Warna-warna cerah juga digunakan untuk menghadirkan kesan positif, bersemangat, dan sangat merangkul kalangan muda-mudi yang aktif.
Melalui Zip Zap, Stephanie dan Yoshella menunjukkan berbagai set pakaian olahraga dengan rincian jaket hoodie yang ringan serta tahan cuaca, celana multifungsi dengan banyak tempat penyimpanan, serta baju berlengan panjang yang melindungi kulit pemakainya dari paparan sinar matahari.
“Karena kita dapat bahan dan harus menyesuaikan dengan tren yang ada, kita terinspirasi dari camping wear. Kita mengkombinasikan sports dengan camping yang memiliki banyak fungsi. Makanya kita membuat pakaian yang bisa dipakai sehari-hari dari warna tenda. Jadi, lebih condong ke activewear,” tambah Stephanie dan Yoshella.
Advertisement
Program double degree Binus International
Kemenangan tim Stephanie dan Yoshella pada kompetisi Upcycling Design Challenge Award mampu mengukuhkan kualitas global experience dan pendidikan yang ditawarkan oleh program double degree Binus International.

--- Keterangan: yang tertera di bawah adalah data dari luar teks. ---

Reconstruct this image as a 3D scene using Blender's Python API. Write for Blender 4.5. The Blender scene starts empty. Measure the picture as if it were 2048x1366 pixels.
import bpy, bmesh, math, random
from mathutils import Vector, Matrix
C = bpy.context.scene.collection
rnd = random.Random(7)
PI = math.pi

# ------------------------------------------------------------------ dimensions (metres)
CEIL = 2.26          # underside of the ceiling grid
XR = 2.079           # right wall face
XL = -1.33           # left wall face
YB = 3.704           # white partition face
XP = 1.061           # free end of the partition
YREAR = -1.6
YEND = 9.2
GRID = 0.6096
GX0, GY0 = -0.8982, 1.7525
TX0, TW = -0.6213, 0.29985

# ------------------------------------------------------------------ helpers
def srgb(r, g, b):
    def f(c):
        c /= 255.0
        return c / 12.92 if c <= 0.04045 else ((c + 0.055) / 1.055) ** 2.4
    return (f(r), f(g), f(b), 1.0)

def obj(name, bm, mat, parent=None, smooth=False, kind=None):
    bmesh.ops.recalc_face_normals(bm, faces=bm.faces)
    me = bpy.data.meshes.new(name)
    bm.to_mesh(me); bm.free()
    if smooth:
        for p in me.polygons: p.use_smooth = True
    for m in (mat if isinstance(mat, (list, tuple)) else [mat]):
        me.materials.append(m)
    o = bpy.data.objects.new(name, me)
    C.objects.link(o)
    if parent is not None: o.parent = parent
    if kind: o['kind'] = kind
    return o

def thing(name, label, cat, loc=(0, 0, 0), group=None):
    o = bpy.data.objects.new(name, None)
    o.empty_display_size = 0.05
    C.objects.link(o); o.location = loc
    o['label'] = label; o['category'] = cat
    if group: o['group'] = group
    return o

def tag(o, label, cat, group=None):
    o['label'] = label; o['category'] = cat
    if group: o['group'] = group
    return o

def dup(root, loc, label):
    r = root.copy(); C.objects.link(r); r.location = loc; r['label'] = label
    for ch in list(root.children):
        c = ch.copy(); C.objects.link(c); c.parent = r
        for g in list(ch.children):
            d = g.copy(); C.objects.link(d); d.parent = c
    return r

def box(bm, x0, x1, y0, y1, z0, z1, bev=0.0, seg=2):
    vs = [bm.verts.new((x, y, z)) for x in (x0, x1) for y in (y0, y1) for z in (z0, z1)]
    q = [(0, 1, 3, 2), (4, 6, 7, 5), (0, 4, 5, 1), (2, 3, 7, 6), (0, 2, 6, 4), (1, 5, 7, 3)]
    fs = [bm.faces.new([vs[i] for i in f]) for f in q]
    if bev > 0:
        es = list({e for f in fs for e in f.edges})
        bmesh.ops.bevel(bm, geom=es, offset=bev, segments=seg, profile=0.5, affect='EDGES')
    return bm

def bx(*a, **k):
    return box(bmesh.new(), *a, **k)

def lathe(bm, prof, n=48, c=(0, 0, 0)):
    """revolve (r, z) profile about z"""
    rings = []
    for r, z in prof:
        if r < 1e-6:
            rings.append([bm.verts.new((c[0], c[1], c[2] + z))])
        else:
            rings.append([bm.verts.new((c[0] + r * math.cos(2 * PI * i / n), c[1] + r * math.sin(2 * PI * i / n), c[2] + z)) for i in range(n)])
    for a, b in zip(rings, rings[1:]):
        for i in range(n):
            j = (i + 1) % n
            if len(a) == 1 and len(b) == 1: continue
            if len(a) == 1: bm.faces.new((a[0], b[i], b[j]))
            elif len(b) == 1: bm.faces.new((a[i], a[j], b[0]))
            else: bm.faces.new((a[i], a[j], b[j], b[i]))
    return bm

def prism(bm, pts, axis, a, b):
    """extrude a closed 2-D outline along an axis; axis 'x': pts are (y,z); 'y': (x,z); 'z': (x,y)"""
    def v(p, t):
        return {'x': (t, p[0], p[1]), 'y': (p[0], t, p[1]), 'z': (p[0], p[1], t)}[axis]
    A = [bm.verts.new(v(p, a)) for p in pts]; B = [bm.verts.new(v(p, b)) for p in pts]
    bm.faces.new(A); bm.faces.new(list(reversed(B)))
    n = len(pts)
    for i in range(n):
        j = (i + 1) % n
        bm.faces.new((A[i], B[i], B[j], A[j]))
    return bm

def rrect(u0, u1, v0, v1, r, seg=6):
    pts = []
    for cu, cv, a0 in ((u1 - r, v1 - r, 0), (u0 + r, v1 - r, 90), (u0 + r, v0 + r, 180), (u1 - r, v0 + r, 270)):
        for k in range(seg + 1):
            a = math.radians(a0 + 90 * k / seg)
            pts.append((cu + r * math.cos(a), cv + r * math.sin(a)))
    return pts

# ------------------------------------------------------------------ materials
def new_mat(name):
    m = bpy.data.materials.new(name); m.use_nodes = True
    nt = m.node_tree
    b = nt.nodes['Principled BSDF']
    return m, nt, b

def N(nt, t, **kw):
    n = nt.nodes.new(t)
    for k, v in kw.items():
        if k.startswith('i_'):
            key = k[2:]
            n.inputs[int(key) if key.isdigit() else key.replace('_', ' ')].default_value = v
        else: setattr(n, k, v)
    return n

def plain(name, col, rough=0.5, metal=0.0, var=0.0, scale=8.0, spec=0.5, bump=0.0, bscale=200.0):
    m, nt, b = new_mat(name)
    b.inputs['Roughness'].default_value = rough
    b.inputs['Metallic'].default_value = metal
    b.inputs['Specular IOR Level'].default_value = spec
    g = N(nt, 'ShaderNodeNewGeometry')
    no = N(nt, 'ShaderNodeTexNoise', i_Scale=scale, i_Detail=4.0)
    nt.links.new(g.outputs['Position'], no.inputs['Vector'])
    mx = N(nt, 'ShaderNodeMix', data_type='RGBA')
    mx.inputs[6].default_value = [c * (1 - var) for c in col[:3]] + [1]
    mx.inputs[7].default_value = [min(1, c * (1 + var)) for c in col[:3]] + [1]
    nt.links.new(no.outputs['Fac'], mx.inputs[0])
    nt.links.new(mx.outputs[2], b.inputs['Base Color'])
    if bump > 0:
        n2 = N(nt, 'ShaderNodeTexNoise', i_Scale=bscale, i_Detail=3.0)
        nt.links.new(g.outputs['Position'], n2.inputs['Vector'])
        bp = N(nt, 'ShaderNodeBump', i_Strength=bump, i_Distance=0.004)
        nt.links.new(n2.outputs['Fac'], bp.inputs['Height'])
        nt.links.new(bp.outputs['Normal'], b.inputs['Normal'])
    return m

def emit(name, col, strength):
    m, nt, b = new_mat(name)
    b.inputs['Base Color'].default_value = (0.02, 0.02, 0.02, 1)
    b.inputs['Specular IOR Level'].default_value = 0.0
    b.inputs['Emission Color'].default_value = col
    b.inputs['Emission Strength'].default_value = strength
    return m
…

Salah satu keunggulan utama dari Binus International fashion design adalah kesempatan bagi mahasiswa untuk mendapatkan gelar sarjana dari Indonesia sekaligus partner university di luar negeri.
“Kemenangan Binus International di proyek ini sangatlah berpengaruh dan menjadi tolak ukur yang sukses untuk kami mewujudkan visi misi program fashion design,” kata MA selaku Head of Fashion Program, Ratna Dewi Paramita.
Kemudian, beliau juga menerangkan keterkaitan partisipasi lomba ini dengan isu terkini bidang fashion, “Karena sustainable fashion dan empowering society itu merupakan issue yang sangat penting. Dan tujuan kita untuk membekali para mahasiswa setelah lulus, mereka bisa menjadi desainer yang responsible, lebih aware akan situasi dan keadaan dunia fashion di masa yang akan datang.”
Tidak hanya paparan langsung terhadap tren busana global yang dinamis, mahasiswa Binus International juga akan memperoleh peluang untuk menerapkan pengetahuan teori mereka secara nyata.
Salah satu perwujudan dari program tersebut adalah bagaimana Binus International mampu mendukung tim mahasiswa yang mengikuti ajang Upcycling Design Challenge Award.
“Dari semester lalu, kita sudah include proyek ini ke dalam mata kuliah sustainable fashion. Kita lihat progress mahasiswa week by week, dan setelah final juga masih ada revisi. Kemudian, tim marcomm dan para staf juga banyak membantu untuk photoshoot. Karena kita mendapatkan juara satu tahun ini, yang pasti semua (pihak terkait) luar biasa senang. Apalagi, kita melawan tiga universitas lainnya,” tambah Ratna.